Einde inhoudsopgave
Richtlijn 2006/21/EG betreffende het beheer van afval van winningsindustrieën en houdende wijziging van Richtlijn 2004/35/EG
Artikel 7 Aanvraag en vergunning
Geldend
Geldend vanaf 01-05-2006
- Bronpublicatie:
15-03-2006, PbEU 2006, L 102 (uitgifte: 11-04-2006, regelingnummer: 2006/21/EG)
- Inwerkingtreding
01-05-2006
- Bronpublicatie inwerkingtreding:
15-03-2006, PbEU 2006, L 102 (uitgifte: 11-04-2006, regelingnummer: 2006/21/EG)
- Vakgebied(en)
EU-recht / Bijzondere onderwerpen
1.
Geen enkele afvalvoorziening mag worden geëxploiteerd zonder een door de bevoegde autoriteit verleende vergunning. De vergunning bevat de elementen die zijn gespecificeerd in lid 2 en vermeldt duidelijk de categorie van de voorziening volgens de criteria van artikel 9.
Mits aan alle voorschriften van dit artikel wordt voldaan, mogen uit hoofde van andere nationale of communautaire wetgeving verleende vergunningen worden gecombineerd tot één vergunning, wanneer dit onnodige duplicering van informatie en dubbel werk van de exploitant of de bevoegde autoriteit voorkomt.

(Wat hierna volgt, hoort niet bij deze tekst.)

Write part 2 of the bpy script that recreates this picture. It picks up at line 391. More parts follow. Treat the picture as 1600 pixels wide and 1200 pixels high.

De in lid 2 gespecificeerde bijzonderheden kunnen onder één enkele of onder verschillende vergunningen vallen, op voorwaarde dat is voldaan aan alle voorschriften uit hoofde van dit artikel.
2.
De aanvraag van een vergunning bevat ten minste de volgende bijzonderheden:
- a)
de identiteit van de exploitant;
- b)
de voorgestelde locatie van de afvalvoorziening, met inbegrip van eventuele alternatieve locaties;
- c)
het afvalbeheersplan uit hoofde van artikel 5;
- d)
adequate regelingen bij wijze van een financiële zekerheid of een equivalent ervan, zoals verlangd uit hoofde van artikel 14;
- e)
de door de exploitant overeenkomstig artikel 5 van Richtlijn 85/337/EEG (1)verschafte informatie indien overeenkomstig die richtlijn een milieu-effectrapportage vereist is.
3.
De bevoegde autoriteit verleent alleen een vergunning indien zij zich ervan vergewist heeft dat:
- a)
de exploitant voldoet aan de toepasselijke voorschriften van deze richtlijn;
- b)
het afvalbeheer niet rechtstreeks indruist tegen, noch een belemmering vormt voor de uitvoering van de toepasselijke afvalbeheerplannen bedoeld in artikel 7 van Richtlijn 75/442/EEG.
4.
De lidstaten nemen de nodige maatregelen om ervoor te zorgen dat de bevoegde autoriteiten de voorwaarden voor een vergunning op gezette tijden opnieuw bezien en, waar nodig, bijstellen:
- —
wanneer zich ingrijpende wijzigingen voordoen in de exploitatie van de voorziening of in het gestorte afval;
- —
op basis van de resultaten van de monitoring waarover de exploitant uit hoofde van artikel 11, lid 3, verslag heeft uitgebracht of van de uit hoofde van artikel 17 uitgevoerde inspecties;
- —
in het licht van informatie-uitwisseling over aanzienlijke veranderingen in de beste beschikbare technieken uit hoofde van artikel 21, lid 3.
5.
De informatie die is vervat in een uit hoofde van dit artikel verleende vergunning wordt beschikbaar gesteld aan de bevoegde nationale en communautaire statistische autoriteiten indien dat voor statistische doeleinden wordt verlangd. Gevoelige informatie van louter commerciële aard, zoals informatie met betrekking tot zakelijke relaties en kostencomponenten en de omvang van economische mineralenreserves, wordt niet openbaar gemaakt.
Voetnoten
Richtlijn 85/337/EEG van de Raad van 27 juni 1985 betreffende de milieu-effectbeoordeling van bepaalde openbare en particuliere projecten (PB L 175 van 5.7.1985, blz. 40). Richtlijn laatstelijk gewijzigd bij Richtlijn 2003/35/EG van het Europees Parlement en de Raad (PB L 156 van 25.6.2003, blz. 17).